- _Task directions_
Omit every picture, and retype the lines that run from the beginning of the data below through the line containing "PI = math.pi", inclusive.

- _Dataset content_

▬▬▬

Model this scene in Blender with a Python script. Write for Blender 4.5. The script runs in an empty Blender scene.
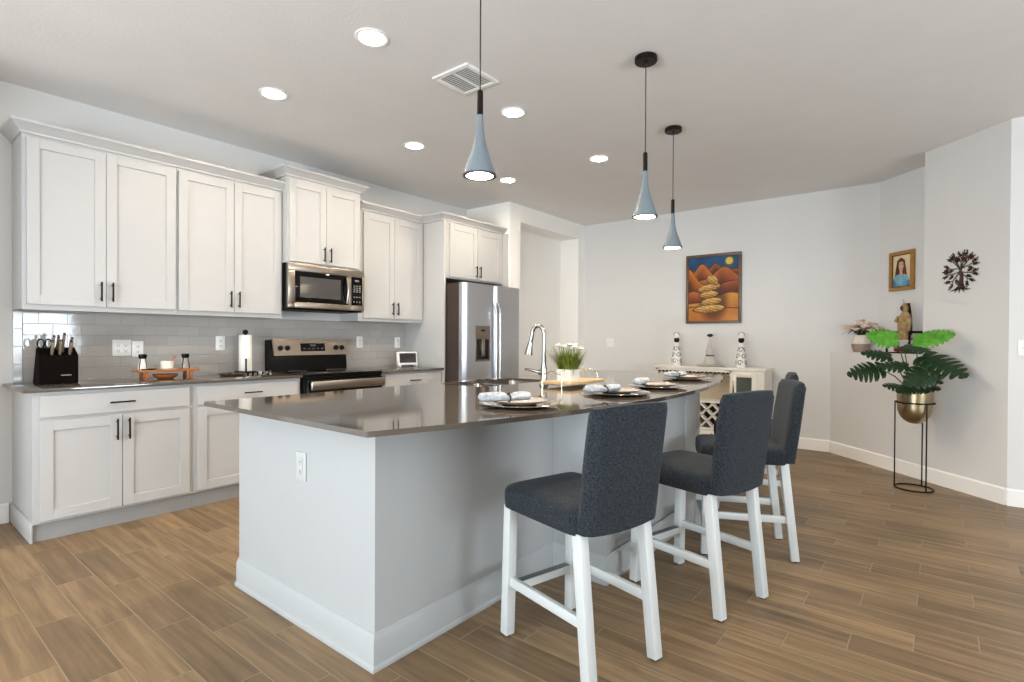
import bpy, bmesh, math, random
from mathutils import Vector, Matrix, noise

sc = bpy.context.scene
COL = sc.collection
PI = math.pi

# ------------------------------------------------------------------ camera
F_PX, YAW, PITCH, ROLL = 533.965, 0.6738, -0.0084, 0.0055
cam = bpy.data.cameras.new('camera')
cam_o = bpy.data.objects.new('camera', cam)
COL.objects.link(cam_o)
fwd = Vector((-math.sin(YAW) * math.cos(PITCH), math.cos(YAW) * math.cos(PITCH), math.sin(PITCH)))
r0 = Vector((math.cos(YAW), math.sin(YAW), 0))
u0 = r0.cross(fwd)
rt = math.cos(ROLL) * r0 + math.sin(ROLL) * u0
up = -math.sin(ROLL) * r0 + math.cos(ROLL) * u0
M = Matrix((rt, up, -fwd)).transposed().to_4x4()
M.translation = Vector((4.7075, 0, 1.2035))
cam_o.matrix_world = M
cam.sensor_width = 36
cam.lens = F_PX / 1024 * 36
cam.shift_x = -1.15 / 1024
cam.shift_y = 2.70 / 1024
cam.clip_start = 0.05
sc.camera = cam_o

# ------------------------------------------------------------------ world, daylight, exposure
sc.view_settings.view_transform = 'Standard'
sc.view_settings.look = 'None'
sc.view_settings.gamma = 1
sc.view_settings.use_curve_mapping = False
sc.view_settings.exposure = 1.66
sc.cycles.use_denoising = True
sc.cycles.max_bounces = 10
sc.cycles.diffuse_bounces = 6
sc.cycles.glossy_bounces = 5
sc.cycles.transmission_bounces = 8
sc.cycles.caustics_reflective = False
sc.cycles.caustics_refractive = False
sc.cycles.sample_clamp_indirect = 6.0

world = bpy.data.worlds.new('sky')
sc.world = world
world.use_nodes = True
bg = world.node_tree.nodes['Background']
bg.inputs['Color'].default_value = (0.75, 0.87, 1.0, 1)
bg.inputs['Strength'].default_value = 1.6


def area_light(name, loc, target, sx, sy, power, col):
    l = bpy.data.lights.new(name, 'AREA')
    l.shape = 'RECTANGLE'
    l.size, l.size_y, l.energy, l.color = sx, sy, power, col
    o = bpy.data.objects.new(name, l)
    o.location = loc
    d = Vector(target) - Vector(loc)
    o.rotation_euler = d.to_track_quat('-Z', 'Y').to_euler()
    COL.objects.link(o)
    return o


DAY = (0.82, 0.92, 1.0)
# daylight entering through the glazed openings behind and to the right of the viewer
area_light('daylight_patio_door', (3.4, -3.42, 1.2), (3.4, 0, 1.2), 2.9, 2.2, 2, DAY)
area_light('daylight_side_window', (8.92, 1.6, 1.45), (0, 1.6, 1.2), 2.6, 1.7, 17, DAY)
# added fill lamps at the same openings, aimed upward to brighten the ceiling
area_light('patio_ceiling_fill', (3.4, -3.40, 1.2), (3.6, 1.9, 4.4), 2.9, 2.0, 150, (0.84, 0.93, 1.0))
area_light('side_ceiling_fill', (8.90, 1.6, 1.45), (5.2, 1.6, 4.9), 2.5, 1.6, 62, (0.84, 0.93, 1.0))

WARM = (1.0, 0.865, 0.69)
CAN_STRENGTH = 98.0

# ------------------------------------------------------------------ materials
def lin(c):
    return tuple(((x / 255) / 12.92) if x / 255 <= 0.04045 else (((x / 255) + 0.055) / 1.055) ** 2.4 for x in c)


MATS = {}


def mat(name, rgb, rough=0.5, metal=0.0, var=0.05, nscale=8.0, bump=0.0, bscale=60.0, spec=0.5, stretch=(1, 1, 1),
        trans=0.0, coat=0.0, ior=1.45, aniso=0.0, coords='Object', rgb2=None, sheen=0.0, emit=None, estr=0.0, alpha=1.0, bdist=0.002):
    m = bpy.data.materials.new(name)
    m.use_nodes = True
    nt = m.node_tree
    b = nt.nodes['Principled BSDF']
    b.inputs['Roughness'].default_value = rough
    b.inputs['Metallic'].default_value = metal
    b.inputs['Specular IOR Level'].default_value = spec
    b.inputs['IOR'].default_value = ior
    b.inputs['Transmission Weight'].default_value = trans
    b.inputs['Coat Weight'].default_value = coat
    b.inputs['Alpha'].default_value = alpha
    if sheen:
        b.inputs['Sheen Weight'].default_value = sheen
    if aniso:
        b.inputs['Anisotropic'].default_value = aniso
    if emit:
        b.inputs['Emission Color'].default_value = (*emit, 1)
        b.inputs['Emission Strength'].default_value = estr
    tc = nt.nodes.new('ShaderNodeTexCoord')
    mp = nt.nodes.new('ShaderNodeMapping')
    mp.inputs['Scale'].default_value = stretch
    nt.links.new(tc.outputs[coords], mp.inputs['Vector'])
    nz = nt.nodes.new('ShaderNodeTexNoise')
    nz.inputs['Scale'].default_value = nscale
    nz.inputs['Detail'].default_value = 4
    nt.links.new(mp.outputs[0], nz.inputs['Vector'])
    rmp = nt.nodes.new('ShaderNodeValToRGB')
    c = lin(rgb)
    if rgb2:
        c1, c2 = c, lin(rgb2)
    else:
        c1 = tuple(min(1, x * (1 - var)) for x in c)
        c2 = tuple(min(1, x * (1 + var)) for x in c)
    rmp.color_ramp.elements[0].position = 0.3
    rmp.color_ramp.elements[1].position = 0.7
    rmp.color_ramp.elements[0].color = (*c1, 1)
    rmp.color_ramp.elements[1].color = (*c2, 1)
    nt.links.new(nz.outputs['Fac'], rmp.inputs['Fac'])
    nt.links.new(rmp.outputs[0], b.inputs['Base Color'])
    if bump:
        n2 = nt.nodes.new('ShaderNodeTexNoise')
        n2.inputs['Scale'].default_value = bscale
        n2.inputs['Detail'].default_value = 3
        nt.links.new(mp.outputs[0], n2.inputs['Vector'])
        bp = nt.nodes.new('ShaderNodeBump')
        bp.inputs['Strength'].default_value = bump
        bp.inputs['Distance'].default_value = bdist
        nt.links.new(n2.outputs['Fac'], bp.inputs['Height'])
        nt.links.new(bp.outputs[0], b.inputs['Normal'])
    MATS[name] = m
    return m


def mnode(nt, op, a, b=None, c=None):
    n = nt.nodes.new('ShaderNodeMath')
    n.operation = op
    for i, v in enumerate((a, b, c)):
        if v is None:
            continue
        if isinstance(v, (int, float)):
            n.inputs[i].default_value = v
        else:
            nt.links.new(v, n.inputs[i])
    return n.outputs[0]


def floor_material():
    m = bpy.data.materials.new('wood_look_plank_tile')
    m.use_nodes = True
    nt = m.node_tree
    b = nt.nodes['Principled BSDF']
    g = nt.nodes.new('ShaderNodeNewGeometry')
    s = nt.nodes.new('ShaderNodeSeparateXYZ')
    nt.links.new(g.outputs['Position'], s.inputs[0])
    X, Y = s.outputs[0], s.outputs[1]
    v = mnode(nt, 'DIVIDE', mnode(nt, 'SUBTRACT', Y, 2.585 - 15), 0.15)
    row = mnode(nt, 'FLOOR', v)
    fv = mnode(nt, 'FRACT', v)
    # stair-stepped third-offset courses
    off = mnode(nt, 'MULTIPLY', mnode(nt, 'SUBTRACT', row, 99.0), 0.2033)
    u = mnode(nt, 'DIVIDE', mnode(nt, 'SUBTRACT', mnode(nt, 'ADD', X, 61.0), mnode(nt, 'ADD', off, 4.435)), 0.61)
    cell = mnode(nt, 'FLOOR', u)
    fu = mnode(nt, 'FRACT', u)
    eu = mnode(nt, 'MULTIPLY', mnode(nt, 'MINIMUM', fu, mnode(nt, 'SUBTRACT', 1.0, fu)), 0.61)
    ev = mnode(nt, 'MULTIPLY', mnode(nt, 'MINIMUM', fv, mnode(nt, 'SUBTRACT', 1.0, fv)), 0.15)
    edge = mnode(nt, 'MINIMUM', eu, ev)
    mr = nt.nodes.new('ShaderNodeMapRange')
    mr.inputs['From Min'].default_value = 0.0012
    mr.inputs['From Max'].default_value = 0.0026
    nt.links.new(edge, mr.inputs['Value'])
    tile = mr.outputs[0]
    cx = nt.nodes.new('ShaderNodeCombineXYZ')
    nt.links.new(cell, cx.inputs[0])
    nt.links.new(row, cx.inputs[1])
    wn = nt.nodes.new('ShaderNodeTexWhiteNoise')
    wn.noise_dimensions = '2D'
    nt.links.new(cx.outputs[0], wn.inputs['Vector'])
    rnd = wn.outputs['Value']
    gv = nt.nodes.new('ShaderNodeCombineXYZ')
    nt.links.new(mnode(nt, 'ADD', mnode(nt, 'MULTIPLY', X, 1.6), mnode(nt, 'MULTIPLY', rnd, 37.0)), gv.inputs[0])
    nt.links.new(mnode(nt, 'MULTIPLY', Y, 26.0), gv.inputs[1])
    nt.links.new(mnode(nt, 'MULTIPLY', rnd, 91.0), gv.inputs[2])
    nz = nt.nodes.new('ShaderNodeTexNoise')
    nz.inputs['Scale'].default_value = 1.0
    nz.inputs['Detail'].default_value = 6
    nz.inputs['Roughness'].default_value = 0.62
    nz.inputs['Distortion'].default_value = 0.35
    nt.links.new(gv.outputs[0], nz.inputs['Vector'])
    cl = nt.nodes.new('ShaderNodeTexNoise')
    cl.inputs['Scale'].default_value = 2.3
    cl.inputs['Detail'].default_value = 3
    nt.links.new(g.outputs['Position'], cl.inputs['Vector'])
    f = mnode(nt, 'ADD', mnode(nt, 'MULTIPLY', nz.outputs['Fac'], 0.75),
              mnode(nt, 'ADD', mnode(nt, 'MULTIPLY', rnd, 0.16), mnode(nt, 'MULTIPLY', cl.outputs['Fac'], 0.22)))
    ramp = nt.nodes.new('ShaderNodeValToRGB')
    e = ramp.color_ramp.elements
    e[0].position, e[0].color = 0.30, (*lin((90, 72, 52)), 1)
    e[1].position, e[1].color = 0.85, (*lin((172, 142, 104)), 1)
    k = e.new(0.55)
    k.color = (*lin((127, 103, 75)), 1)
    nt.links.new(f, ramp.inputs['Fac'])
    mx = nt.nodes.new('ShaderNodeMix')
    mx.data_type = 'RGBA'
    mx.inputs['A'].default_value = (*lin((150, 130, 102)), 1)
    nt.links.new(tile, mx.inputs['Factor'])
    nt.links.new(ramp.outputs[0], mx.inputs['B'])
    nt.links.new(mx.outputs['Result'], b.inputs['Base Color'])
    b.inputs['Roughness'].default_value = 0.42
    b.inputs['Specular IOR Level'].default_value = 0.35
    bp = nt.nodes.new('ShaderNodeBump')
    bp.inputs['Strength'].default_value = 0.35
    bp.inputs['Distance'].default_value = 0.002
    nt.links.new(mnode(nt, 'ADD', tile, mnode(nt, 'MULTIPLY', nz.outputs['Fac'], 0.25)), bp.inputs['Height'])
    nt.links.new(bp.outputs[0], b.inputs['Normal'])
    return m


def backsplash_material():
    m = bpy.data.materials.new('glossy_subway_tile')
    m.use_nodes = True
    nt = m.node_tree
    b = nt.nodes['Principled BSDF']
    g = nt.nodes.new('ShaderNodeNewGeometry')
    s = nt.nodes.new('ShaderNodeSeparateXYZ')
    nt.links.new(g.outputs['Position'], s.inputs[0])
    cb = nt.nodes.new('ShaderNodeCombineXYZ')
    nt.links.new(mnode(nt, 'SUBTRACT', s.outputs[1], 0.807 - 1.52), cb.inputs[0])
    nt.links.new(mnode(nt, 'SUBTRACT', s.outputs[2], 1.367 - 18 * 0.0762), cb.inputs[1])
    br = nt.nodes.new('ShaderNodeTexBrick')
    br.inputs['Scale'].default_value = 1.0
    br.inputs['Brick Width'].default_value = 0.152
    br.inputs['Row Height'].default_value = 0.0762
    br.inputs['Mortar Size'].default_value = 0.0016
    br.inputs['Mortar Smooth'].default_value = 0.2
    br.inputs['Color1'].default_value = (*lin((182, 177, 172)), 1)
    br.inputs['Color2'].default_value = (*lin((174, 170, 165)), 1)
    br.inputs['Mortar'].default_value = (*lin((160, 157, 154)), 1)
    nt.links.new(cb.outputs[0], br.inputs['Vector'])
    nt.links.new(br.outputs['Color'], b.inputs['Base Color'])
    nt.links.new(mnode(nt, 'ADD', mnode(nt, 'MULTIPLY', br.outputs['Fac'], 0.6), 0.06), b.inputs['Roughness'])
    bp = nt.nodes.new('ShaderNodeBump')
    bp.inputs['Strength'].default_value = 0.7
    bp.inputs['Distance'].default_value = 0.002
    nz = nt.nodes.new('ShaderNodeTexNoise')
    nz.inputs['Scale'].default_value = 14
    nt.links.new(g.outputs['Position'], nz.inputs['Vector'])
    nt.links.new(mnode(nt, 'ADD', mnode(nt, 'SUBTRACT', 1.0, br.outputs['Fac']), mnode(nt, 'MULTIPLY', nz.outputs['Fac'], 0.25)), bp.inputs['Height'])
    nt.links.new(bp.outputs[0], b.inputs['Normal'])
    return m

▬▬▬

- _Complete output_
Model this scene in Blender with a Python script. Write for Blender 4.5. The script runs in an empty Blender scene.
import bpy, bmesh, math, random
from mathutils import Vector, Matrix, noise

sc = bpy.context.scene
COL = sc.collection
PI = math.pi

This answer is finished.